For the data below, transcribe the part that opens with the line containing "What Blender Python" and closes with the line containing "COL = SC.collection", exactly and with no pictures.

— Data listing —

____

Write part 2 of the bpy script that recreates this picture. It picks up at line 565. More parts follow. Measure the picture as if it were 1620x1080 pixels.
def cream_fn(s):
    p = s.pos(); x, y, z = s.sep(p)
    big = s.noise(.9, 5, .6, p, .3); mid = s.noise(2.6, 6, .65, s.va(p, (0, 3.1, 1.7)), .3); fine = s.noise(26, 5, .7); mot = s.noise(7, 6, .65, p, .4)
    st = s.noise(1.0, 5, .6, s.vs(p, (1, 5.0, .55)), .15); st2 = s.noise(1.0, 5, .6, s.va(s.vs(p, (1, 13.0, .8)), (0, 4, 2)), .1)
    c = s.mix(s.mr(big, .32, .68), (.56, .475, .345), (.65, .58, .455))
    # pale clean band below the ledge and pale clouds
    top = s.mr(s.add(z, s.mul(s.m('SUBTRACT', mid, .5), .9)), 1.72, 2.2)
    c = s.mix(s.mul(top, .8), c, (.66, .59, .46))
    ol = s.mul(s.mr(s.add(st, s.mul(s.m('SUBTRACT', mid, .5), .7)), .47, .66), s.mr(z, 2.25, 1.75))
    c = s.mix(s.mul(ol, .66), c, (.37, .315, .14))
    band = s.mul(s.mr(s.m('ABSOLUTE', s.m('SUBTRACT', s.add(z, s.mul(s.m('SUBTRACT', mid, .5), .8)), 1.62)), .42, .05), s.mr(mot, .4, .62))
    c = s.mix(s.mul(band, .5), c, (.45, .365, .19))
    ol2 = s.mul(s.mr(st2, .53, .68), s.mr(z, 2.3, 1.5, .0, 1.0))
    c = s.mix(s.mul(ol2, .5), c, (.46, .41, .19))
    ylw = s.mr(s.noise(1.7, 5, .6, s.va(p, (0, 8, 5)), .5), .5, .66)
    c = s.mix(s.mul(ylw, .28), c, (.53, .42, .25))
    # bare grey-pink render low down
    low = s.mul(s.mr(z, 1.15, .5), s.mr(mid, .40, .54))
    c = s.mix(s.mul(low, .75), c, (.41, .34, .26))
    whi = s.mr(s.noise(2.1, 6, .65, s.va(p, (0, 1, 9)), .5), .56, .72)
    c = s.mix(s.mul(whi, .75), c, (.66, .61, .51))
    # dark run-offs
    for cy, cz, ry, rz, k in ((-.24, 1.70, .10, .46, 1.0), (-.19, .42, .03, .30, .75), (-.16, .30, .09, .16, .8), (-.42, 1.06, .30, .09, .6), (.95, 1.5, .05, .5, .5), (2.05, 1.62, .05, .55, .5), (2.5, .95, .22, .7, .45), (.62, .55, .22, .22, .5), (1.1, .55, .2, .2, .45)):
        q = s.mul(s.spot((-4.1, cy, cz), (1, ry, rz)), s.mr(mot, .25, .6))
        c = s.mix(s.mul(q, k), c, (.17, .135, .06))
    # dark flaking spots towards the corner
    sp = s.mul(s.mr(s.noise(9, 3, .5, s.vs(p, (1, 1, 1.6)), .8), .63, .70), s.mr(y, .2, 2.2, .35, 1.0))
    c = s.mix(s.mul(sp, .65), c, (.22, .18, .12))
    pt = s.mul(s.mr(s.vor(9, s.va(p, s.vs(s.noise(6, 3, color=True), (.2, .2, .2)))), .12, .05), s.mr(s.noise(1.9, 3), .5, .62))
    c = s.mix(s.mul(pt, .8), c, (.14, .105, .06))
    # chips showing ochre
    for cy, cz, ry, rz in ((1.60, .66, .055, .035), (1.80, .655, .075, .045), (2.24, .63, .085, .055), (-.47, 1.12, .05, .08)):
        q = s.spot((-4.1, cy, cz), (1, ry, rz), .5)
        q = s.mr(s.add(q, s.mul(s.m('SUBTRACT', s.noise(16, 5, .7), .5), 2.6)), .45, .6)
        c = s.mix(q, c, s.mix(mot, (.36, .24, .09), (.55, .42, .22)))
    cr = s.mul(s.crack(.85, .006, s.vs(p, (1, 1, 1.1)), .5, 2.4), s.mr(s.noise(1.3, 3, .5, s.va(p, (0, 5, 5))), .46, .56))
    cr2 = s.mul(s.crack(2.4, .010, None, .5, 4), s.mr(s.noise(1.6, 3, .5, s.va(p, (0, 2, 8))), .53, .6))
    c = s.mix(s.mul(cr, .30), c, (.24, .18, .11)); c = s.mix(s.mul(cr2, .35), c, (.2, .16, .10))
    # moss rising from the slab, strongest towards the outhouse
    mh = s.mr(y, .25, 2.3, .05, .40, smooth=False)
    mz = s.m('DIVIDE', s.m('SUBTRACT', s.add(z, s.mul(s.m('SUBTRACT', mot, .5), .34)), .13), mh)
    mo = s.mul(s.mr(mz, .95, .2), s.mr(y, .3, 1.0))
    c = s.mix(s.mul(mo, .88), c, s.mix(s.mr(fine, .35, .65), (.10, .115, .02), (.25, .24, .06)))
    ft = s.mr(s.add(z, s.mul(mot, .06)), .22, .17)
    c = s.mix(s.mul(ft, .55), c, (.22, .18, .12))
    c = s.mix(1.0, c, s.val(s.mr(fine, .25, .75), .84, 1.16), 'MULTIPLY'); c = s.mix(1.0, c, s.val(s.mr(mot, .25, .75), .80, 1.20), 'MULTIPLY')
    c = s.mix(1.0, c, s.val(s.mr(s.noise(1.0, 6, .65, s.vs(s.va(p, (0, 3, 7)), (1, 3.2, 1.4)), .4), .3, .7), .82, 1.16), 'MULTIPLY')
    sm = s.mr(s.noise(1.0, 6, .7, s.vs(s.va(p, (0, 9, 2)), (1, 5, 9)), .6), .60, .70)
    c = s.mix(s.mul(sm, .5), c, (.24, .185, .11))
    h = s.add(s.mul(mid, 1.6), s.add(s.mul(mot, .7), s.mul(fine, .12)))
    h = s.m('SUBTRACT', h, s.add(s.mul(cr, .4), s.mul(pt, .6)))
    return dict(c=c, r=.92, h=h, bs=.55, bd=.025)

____

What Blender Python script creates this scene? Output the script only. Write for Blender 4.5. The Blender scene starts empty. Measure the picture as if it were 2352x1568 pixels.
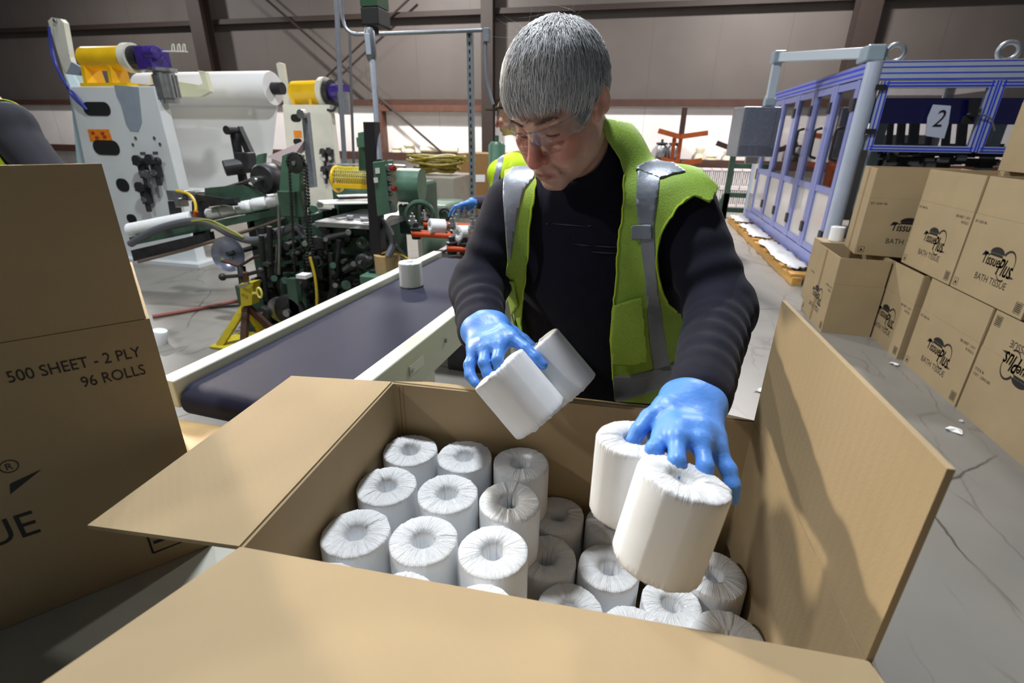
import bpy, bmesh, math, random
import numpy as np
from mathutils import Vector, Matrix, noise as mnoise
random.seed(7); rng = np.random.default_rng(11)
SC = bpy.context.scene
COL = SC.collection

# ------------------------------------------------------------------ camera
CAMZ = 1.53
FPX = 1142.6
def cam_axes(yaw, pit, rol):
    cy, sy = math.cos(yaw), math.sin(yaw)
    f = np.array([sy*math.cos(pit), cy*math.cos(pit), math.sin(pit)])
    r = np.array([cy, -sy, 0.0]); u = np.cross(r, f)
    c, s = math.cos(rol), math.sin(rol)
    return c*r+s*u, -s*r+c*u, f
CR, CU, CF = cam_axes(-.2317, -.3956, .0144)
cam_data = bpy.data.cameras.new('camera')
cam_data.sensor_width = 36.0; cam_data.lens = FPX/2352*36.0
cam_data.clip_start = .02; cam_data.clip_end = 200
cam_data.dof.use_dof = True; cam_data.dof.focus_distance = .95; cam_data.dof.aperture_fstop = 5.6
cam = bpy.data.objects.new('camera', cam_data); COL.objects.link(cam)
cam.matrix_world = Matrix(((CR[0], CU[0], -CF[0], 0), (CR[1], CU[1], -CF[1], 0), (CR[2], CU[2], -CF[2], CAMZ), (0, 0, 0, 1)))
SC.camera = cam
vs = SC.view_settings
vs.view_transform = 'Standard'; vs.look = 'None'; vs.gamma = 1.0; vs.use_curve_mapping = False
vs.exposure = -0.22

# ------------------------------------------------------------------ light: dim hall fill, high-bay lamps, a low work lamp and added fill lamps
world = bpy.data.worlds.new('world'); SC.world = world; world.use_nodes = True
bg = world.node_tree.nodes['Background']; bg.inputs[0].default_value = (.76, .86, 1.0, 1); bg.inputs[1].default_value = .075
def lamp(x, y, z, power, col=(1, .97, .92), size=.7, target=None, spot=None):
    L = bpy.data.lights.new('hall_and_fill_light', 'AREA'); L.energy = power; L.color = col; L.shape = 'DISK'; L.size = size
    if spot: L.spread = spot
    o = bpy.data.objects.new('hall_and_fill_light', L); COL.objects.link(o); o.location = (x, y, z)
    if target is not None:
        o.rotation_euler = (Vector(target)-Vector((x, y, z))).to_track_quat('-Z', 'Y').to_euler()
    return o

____

— Full solution —
What Blender Python script creates this scene? Output the script only. Write for Blender 4.5. The Blender scene starts empty. Measure the picture as if it were 2352x1568 pixels.
import bpy, bmesh, math, random
import numpy as np
from mathutils import Vector, Matrix, noise as mnoise
random.seed(7); rng = np.random.default_rng(11)
SC = bpy.context.scene
COL = SC.collection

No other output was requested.